The Mudcat Café TM
Thread #150251   Message #3507012
Posted By: Jim Carroll
22-Apr-13 - 08:47 AM
Thread Name: Origins: Rose-Briar Motif
Subject: RE: Origins: Rose-Briar Motif
"Could sound like "Oxborough" to the uninitiated.
It could, of course, and what you say might be a clue to the song's origins; none of this is in any way definitive, but it certainly makes better sense to me than proclaiming that 90+% of our songs originated on the 'English' broadside presses - who knows; Steve might have discovered the first version to have come from Australia.
While I have a minute - another (this time) genre of song

BROKEN TOKEN SONGS
I have always had difficulty with the motif of breaking a (particularly gold) ring in half; it always conjured up the picture of a young man rambling around the countryside armed with a hacksaw, just in case.
While Pat and I were working on the notes for 'Lady' in Her Father's Garden on 'From Puck to Appleby' she linked the motif with a custom popular up to the 17th century of 'gimmal rings'.
While the custom seemed to have died out, it was still to be found in odd places in rural England; if my memory serves me right Sergeant Troy gives one to his lover Fanny in 'Far From The Madding Crowd'.
Would such an outdated custom be part of the hacks armoury or would it be part of the experience of the few places that retained it - would it have any relevance to any potential customer; if not, why base a whole genre of songs on it?
This is the the note we did for Wexford Traveller Mary Cash's version of the song - again, nothing definitive, just an attempt to make sense of something we didn't really understand.
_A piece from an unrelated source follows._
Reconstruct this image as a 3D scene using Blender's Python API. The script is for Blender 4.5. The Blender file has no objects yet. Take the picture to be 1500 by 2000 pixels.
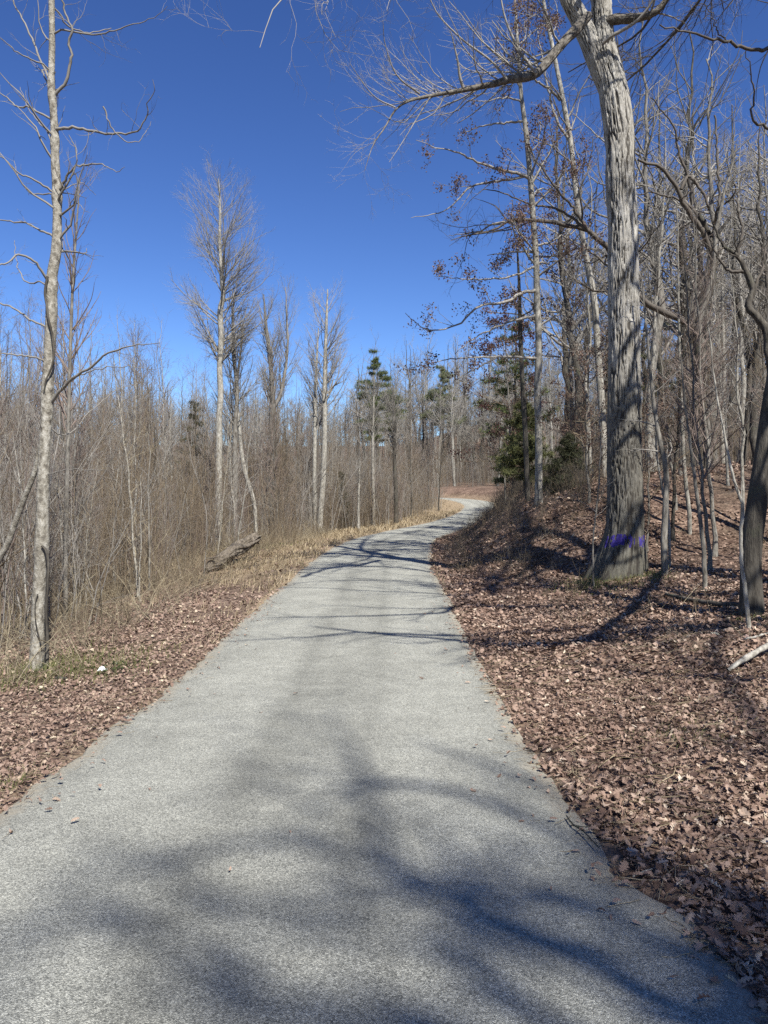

This is probably one of the most popular of all the 'broken token' songs, in which parting lovers are said to break a ring in two, each half being kept by the man and woman. At their reunion, the man produces his half as a proof of his identity.
Robert Chambers, in his Book of Days, 1862-1864, describes a betrothal custom using a 'gimmal' or linked ring:

" Made with a double and sometimes with a triple link, which turned upon a pivot, it could shut up into one solid ring... It was customary to break these rings asunder at the betrothal which was ratified in a solemn manner over the Holy Bible, and sometimes in the presence of a witness, when the man and woman broke away the upper and lower rings from the central one, which the witness retained. When the marriage contract was fulfilled at the altar, the three portions of the ring were again united, and the ring used in the ceremony".
These 'broken token' songs often end with the woman flinging herself into the returned lover's arms and welcoming him back, but the above version has it differently and, Mary Delaney, who also sang it for us, had the suitor even more firmly rejected:

"For it's seven years brings an alteration,
And seven more brings a big change to me,
Oh, go home young man, choose another sweetheart,
Your serving maid I'm not here to be."

Ref: The Book of Days, Robert Chambers, W & R Chambers, 18133-64.